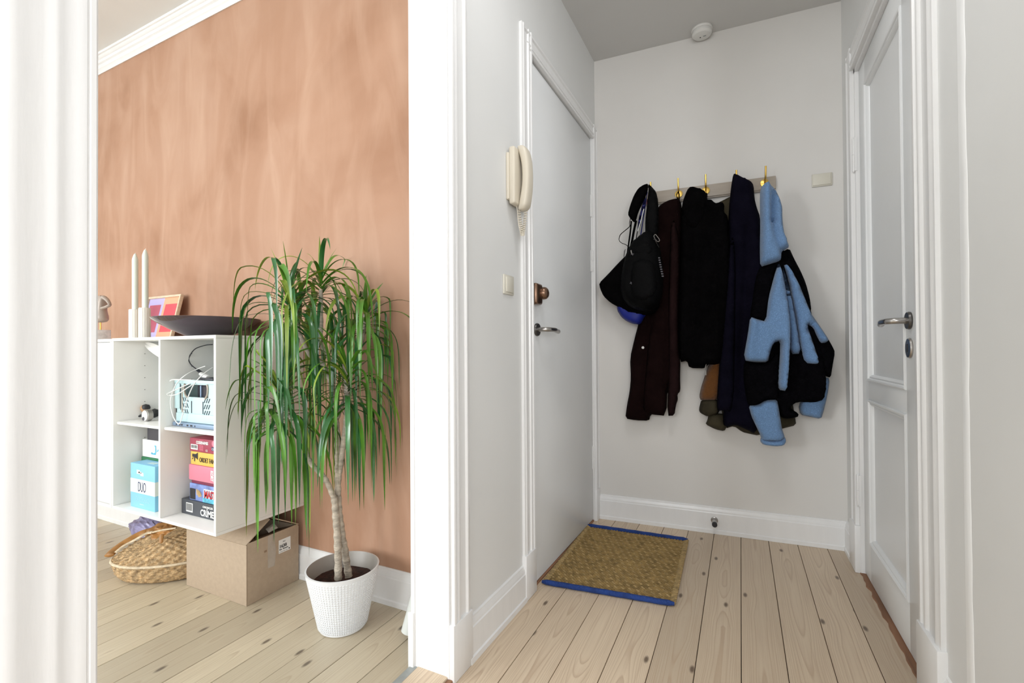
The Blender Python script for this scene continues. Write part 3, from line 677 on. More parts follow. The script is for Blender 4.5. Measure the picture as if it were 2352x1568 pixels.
# navy coat
nc = hang('coat', 'long navy wool coat hanging left of the blue fleece jacket', 'coat', 1700, 410)
cloth('body', [(1684, 400), (1690, 398), (1703, 406), (1724, 415), (1731, 425), (1733, 456), (1738, 476), (1746, 498), (1750, 560), (1765, 700), (1760, 850), (1745, 950), (1736, 997), (1712, 985), (1690, 975), (1672, 980), (1660, 975), (1662, 940), (1668, 800), (1674, 640), (1671, 560), (1674, 480), (1679, 430)], .062, .038, M['navy'], nc, 31, .012, top=wpx(1705, 400), wrinkles=[wl((1720, 520), (1700, 900), -.02, .018)])
cloth('sleeve', [(1676, 560), (1684, 540), (1690, 600), (1688, 760), (1688, 880), (1684, 922), (1679, 946), (1662, 942), (1646, 944), (1648, 890), (1655, 800), (1664, 700), (1670, 620)], .105, .024, M['navy'], nc, 32, .010, k=.02)
W_wall, wpx_wall = W, wpx
def W(u, v, w_=0): return W_wall(u, v, w_+.040)
def wpx(x, y, off=0): return wpx_wall(x, y, off+.040)
# royal blue bag under the backpack, black tote behind
rb = hang('bag', 'royal blue bag showing below the black backpack', 'bag', 1450, 720)
cloth('bag_body', [(1417, 690), (1417, 712), (1427, 728), (1440, 738), (1455, 744), (1471, 745), (1480, 728), (1500, 700), (1480, 660), (1440, 650)], .060, .035, M['royal'], rb, 41, .006)
MB().tube(spline([W(*wpx(1450, 690, .06), .06), W(*wpx(1462, 600, .06), .05), W(*wpx(1474, 520, .06), .05), W(*wpx(1487, 440, .06), .06)], 6), .006, 8, flat=.4).build('strap', M['royal'], rb)
tb = hang('bag', 'flat black tote bag sticking out left behind the backpack', 'bag', 1400, 650)
cloth('bag_body', [(1440, 584), (1420, 604), (1396, 630), (1376, 650), (1378, 662), (1386, 680), (1402, 695), (1422, 706), (1450, 722), (1500, 724), (1518, 700), (1515, 560), (1470, 560)], .085, .030, M['black'], tb, 43, .006)
MB().tube(spline([W(*wpx(1455, 580, .09), .09), W(*wpx(1470, 500, .09), .08), W(*wpx(1489, 428, .08), .075), W(*wpx(1500, 500, .08), .08), W(*wpx(1505, 570, .09), .09)], 6), .005, 8, flat=.4).build('strap', M['black'], tb)
# backpack
bp_ = hang('backpack', 'black backpack hanging by its padded strap at the left end of the rack', 'backpack', 1489, 425)
cloth('body', [(1470, 542), (1460, 549), (1447, 562), (1439, 582), (1431, 610), (1426, 640), (1425, 664), (1430, 684), (1441, 700), (1462, 712), (1490, 716), (1511, 703), (1521, 680), (1524, 650), (1522, 610), (1518, 580), (1514, 556), (1505, 535), (1488, 528)], .130, .085, M['bpack'], bp_, 51, .008, k=.055, fr=8)
cloth('front_pocket', [(1452, 600), (1446, 640), (1446, 670), (1456, 690), (1480, 696), (1505, 686), (1512, 660), (1510, 620), (1503, 598), (1475, 592)], .190, .040, M['bpack'], bp_, 52, .006, k=.035, fr=8)
cloth('upper_pocket', [(1455, 565), (1452, 588), (1475, 592), (1502, 590), (1504, 566), (1492, 554), (1468, 554)], .185, .035, M['bpack'], bp_, 53, .004, k=.022, fr=8)
cloth('shoulder_strap', [(1489, 421), (1478, 424), (1466, 432), (1456, 448), (1447, 472), (1442, 492), (1447, 501), (1456, 511), (1461, 507), (1466, 488), (1478, 462), (1488, 440)], .115, .020, M['black'], bp_, 54, .003, k=.015)
cloth('shoulder_strap', [(1489, 421), (1498, 430), (1507, 440), (1512, 462), (1513, 500), (1511, 540), (1500, 548), (1482, 540), (1482, 505), (1486, 470), (1489, 440)], .120, .020, M['bpack'], bp_, 55, .004, k=.015)
def webbing(pts, off, r_=.0045, name='webbing'):
    MB().tube(spline([W(*wpx(x, y, off), off) for x, y in pts], 6), r_, 8, flat=.35).build(name, M['black'], bp_)
webbing([(1448, 502), (1446, 512), (1446, 520), (1436, 529), (1425, 539), (1422, 551), (1428, 558), (1438, 562), (1446, 570)], .12)
webbing([(1450, 508), (1448, 530), (1444, 560), (1440, 590)], .125, .010)
webbing([(1461, 507), (1456, 530), (1452, 552), (1448, 570)], .125, .014)
MB().tube(spline([W(*wpx(1434, 575, .13), .13), W(*wpx(1433, 590, .13), .13), W(*wpx(1436, 572, .13), .13)], 4), .002, 6).build('zip_pull', M['steel'], bp_)
MB().tube(spline([W(*wpx(1450, 576, .2), .212), W(*wpx(1452, 584, .2), .214)], 3), .003, 6).build('zip_pull', M['steel'], bp_)
for (x, y) in ((1453, 584), (1450, 650)):
    m_ = MB(); u, v = wpx(x, y, .22); vs = []
    for j in range(8):
        rr = .0085 if j % 2 == 0 else .003; a = j*math.pi/4+.2
        vs.append((u+rr*math.cos(a), v+rr*math.sin(a)))
    m_.add([W(a, b, .222) for a, b in vs]+[W(a, b, .226) for a, b in vs], [tuple(range(8)), tuple(range(8, 16))]+[(i, (i+1) % 8, 8+(i+1) % 8, 8+i) for i in range(8)]).build('star_emblem', M['dgrey'], bp_)
# vertical wordmark on the side strap (illegible small marks)
m_ = MB()
for i in range(9):
    u, v = wpx(1513+i*1.1, 590+i*5.3, .20); m_.add([W(u-.006, v-.003, .178), W(u+.004, v-.004, .178), W(u+.004, v+.002, .178), W(u-.006, v+.003, .178), W(u-.006, v-.003, .181), W(u+.004, v-.004, .181), W(u+.004, v+.002, .181), W(u-.006, v+.003, .181)], [(4, 5, 6, 7), (0, 1, 5, 4), (1, 2, 6, 5), (2, 3, 7, 6), (3, 0, 4, 7)])
m_.build('side_wordmark', M['dgrey'], bp_)
# lanyard between the straps
ly = hang('lanyard', 'dark blue lanyard with a white cord hanging inside the backpack straps', 'lanyard', 1488, 440)
cloth('ribbon', [(1479, 452), (1484, 452), (1481, 480), (1470, 522), (1464, 530), (1466, 505), (1474, 475)], .105, .006, M['bluestripe'], ly, 61, .001, k=.006)
MB().tube([W(*wpx(1479, 480, .115), .118), W(*wpx(1473, 505, .115), .118), W(*wpx(1465, 531, .115), .118)], .0022, 6).build('white_cord', M['paper'], ly)
cloth('tag', [(1486, 456), (1490, 457), (1488, 469), (1484, 469)], .118, .004, M['pink'], ly, 62, 0, k=.003, label='small pink tag')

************

GIVEN REQUEST:
All of the material above is to be copied exactly, except for its images.

RESPONSE TO THE EXERCISE:
The Blender Python script for this scene continues. Write part 3, from line 677 on. More parts follow. The script is for Blender 4.5. Measure the picture as if it were 2352x1568 pixels.
# navy coat
nc = hang('coat', 'long navy wool coat hanging left of the blue fleece jacket', 'coat', 1700, 410)
cloth('body', [(1684, 400), (1690, 398), (1703, 406), (1724, 415), (1731, 425), (1733, 456), (1738, 476), (1746, 498), (1750, 560), (1765, 700), (1760, 850), (1745, 950), (1736, 997), (1712, 985), (1690, 975), (1672, 980), (1660, 975), (1662, 940), (1668, 800), (1674, 640), (1671, 560), (1674, 480), (1679, 430)], .062, .038, M['navy'], nc, 31, .012, top=wpx(1705, 400), wrinkles=[wl((1720, 520), (1700, 900), -.02, .018)])
cloth('sleeve', [(1676, 560), (1684, 540), (1690, 600), (1688, 760), (1688, 880), (1684, 922), (1679, 946), (1662, 942), (1646, 944), (1648, 890), (1655, 800), (1664, 700), (1670, 620)], .105, .024, M['navy'], nc, 32, .010, k=.02)
W_wall, wpx_wall = W, wpx
def W(u, v, w_=0): return W_wall(u, v, w_+.040)
def wpx(x, y, off=0): return wpx_wall(x, y, off+.040)
# royal blue bag under the backpack, black tote behind
rb = hang('bag', 'royal blue bag showing below the black backpack', 'bag', 1450, 720)
cloth('bag_body', [(1417, 690), (1417, 712), (1427, 728), (1440, 738), (1455, 744), (1471, 745), (1480, 728), (1500, 700), (1480, 660), (1440, 650)], .060, .035, M['royal'], rb, 41, .006)
MB().tube(spline([W(*wpx(1450, 690, .06), .06), W(*wpx(1462, 600, .06), .05), W(*wpx(1474, 520, .06), .05), W(*wpx(1487, 440, .06), .06)], 6), .006, 8, flat=.4).build('strap', M['royal'], rb)
tb = hang('bag', 'flat black tote bag sticking out left behind the backpack', 'bag', 1400, 650)
cloth('bag_body', [(1440, 584), (1420, 604), (1396, 630), (1376, 650), (1378, 662), (1386, 680), (1402, 695), (1422, 706), (1450, 722), (1500, 724), (1518, 700), (1515, 560), (1470, 560)], .085, .030, M['black'], tb, 43, .006)
MB().tube(spline([W(*wpx(1455, 580, .09), .09), W(*wpx(1470, 500, .09), .08), W(*wpx(1489, 428, .08), .075), W(*wpx(1500, 500, .08), .08), W(*wpx(1505, 570, .09), .09)], 6), .005, 8, flat=.4).build('strap', M['black'], tb)
# backpack
bp_ = hang('backpack', 'black backpack hanging by its padded strap at the left end of the rack', 'backpack', 1489, 425)
cloth('body', [(1470, 542), (1460, 549), (1447, 562), (1439, 582), (1431, 610), (1426, 640), (1425, 664), (1430, 684), (1441, 700), (1462, 712), (1490, 716), (1511, 703), (1521, 680), (1524, 650), (1522, 610), (1518, 580), (1514, 556), (1505, 535), (1488, 528)], .130, .085, M['bpack'], bp_, 51, .008, k=.055, fr=8)
cloth('front_pocket', [(1452, 600), (1446, 640), (1446, 670), (1456, 690), (1480, 696), (1505, 686), (1512, 660), (1510, 620), (1503, 598), (1475, 592)], .190, .040, M['bpack'], bp_, 52, .006, k=.035, fr=8)
cloth('upper_pocket', [(1455, 565), (1452, 588), (1475, 592), (1502, 590), (1504, 566), (1492, 554), (1468, 554)], .185, .035, M['bpack'], bp_, 53, .004, k=.022, fr=8)
cloth('shoulder_strap', [(1489, 421), (1478, 424), (1466, 432), (1456, 448), (1447, 472), (1442, 492), (1447, 501), (1456, 511), (1461, 507), (1466, 488), (1478, 462), (1488, 440)], .115, .020, M['black'], bp_, 54, .003, k=.015)
cloth('shoulder_strap', [(1489, 421), (1498, 430), (1507, 440), (1512, 462), (1513, 500), (1511, 540), (1500, 548), (1482, 540), (1482, 505), (1486, 470), (1489, 440)], .120, .020, M['bpack'], bp_, 55, .004, k=.015)
def webbing(pts, off, r_=.0045, name='webbing'):
    MB().tube(spline([W(*wpx(x, y, off), off) for x, y in pts], 6), r_, 8, flat=.35).build(name, M['black'], bp_)
webbing([(1448, 502), (1446, 512), (1446, 520), (1436, 529), (1425, 539), (1422, 551), (1428, 558), (1438, 562), (1446, 570)], .12)
webbing([(1450, 508), (1448, 530), (1444, 560), (1440, 590)], .125, .010)
webbing([(1461, 507), (1456, 530), (1452, 552), (1448, 570)], .125, .014)
MB().tube(spline([W(*wpx(1434, 575, .13), .13), W(*wpx(1433, 590, .13), .13), W(*wpx(1436, 572, .13), .13)], 4), .002, 6).build('zip_pull', M['steel'], bp_)
MB().tube(spline([W(*wpx(1450, 576, .2), .212), W(*wpx(1452, 584, .2), .214)], 3), .003, 6).build('zip_pull', M['steel'], bp_)
for (x, y) in ((1453, 584), (1450, 650)):
    m_ = MB(); u, v = wpx(x, y, .22); vs = []
    for j in range(8):
        rr = .0085 if j % 2 == 0 else .003; a = j*math.pi/4+.2
        vs.append((u+rr*math.cos(a), v+rr*math.sin(a)))
    m_.add([W(a, b, .222) for a, b in vs]+[W(a, b, .226) for a, b in vs], [tuple(range(8)), tuple(range(8, 16))]+[(i, (i+1) % 8, 8+(i+1) % 8, 8+i) for i in range(8)]).build('star_emblem', M['dgrey'], bp_)
# vertical wordmark on the side strap (illegible small marks)
m_ = MB()
for i in range(9):
    u, v = wpx(1513+i*1.1, 590+i*5.3, .20); m_.add([W(u-.006, v-.003, .178), W(u+.004, v-.004, .178), W(u+.004, v+.002, .178), W(u-.006, v+.003, .178), W(u-.006, v-.003, .181), W(u+.004, v-.004, .181), W(u+.004, v+.002, .181), W(u-.006, v+.003, .181)], [(4, 5, 6, 7), (0, 1, 5, 4), (1, 2, 6, 5), (2, 3, 7, 6), (3, 0, 4, 7)])
m_.build('side_wordmark', M['dgrey'], bp_)
# lanyard between the straps
ly = hang('lanyard', 'dark blue lanyard with a white cord hanging inside the backpack straps', 'lanyard', 1488, 440)
cloth('ribbon', [(1479, 452), (1484, 452), (1481, 480), (1470, 522), (1464, 530), (1466, 505), (1474, 475)], .105, .006, M['bluestripe'], ly, 61, .001, k=.006)
MB().tube([W(*wpx(1479, 480, .115), .118), W(*wpx(1473, 505, .115), .118), W(*wpx(1465, 531, .115), .118)], .0022, 6).build('white_cord', M['paper'], ly)
cloth('tag', [(1486, 456), (1490, 457), (1488, 469), (1484, 469)], .118, .004, M['pink'], ly, 62, 0, k=.003, label='small pink tag')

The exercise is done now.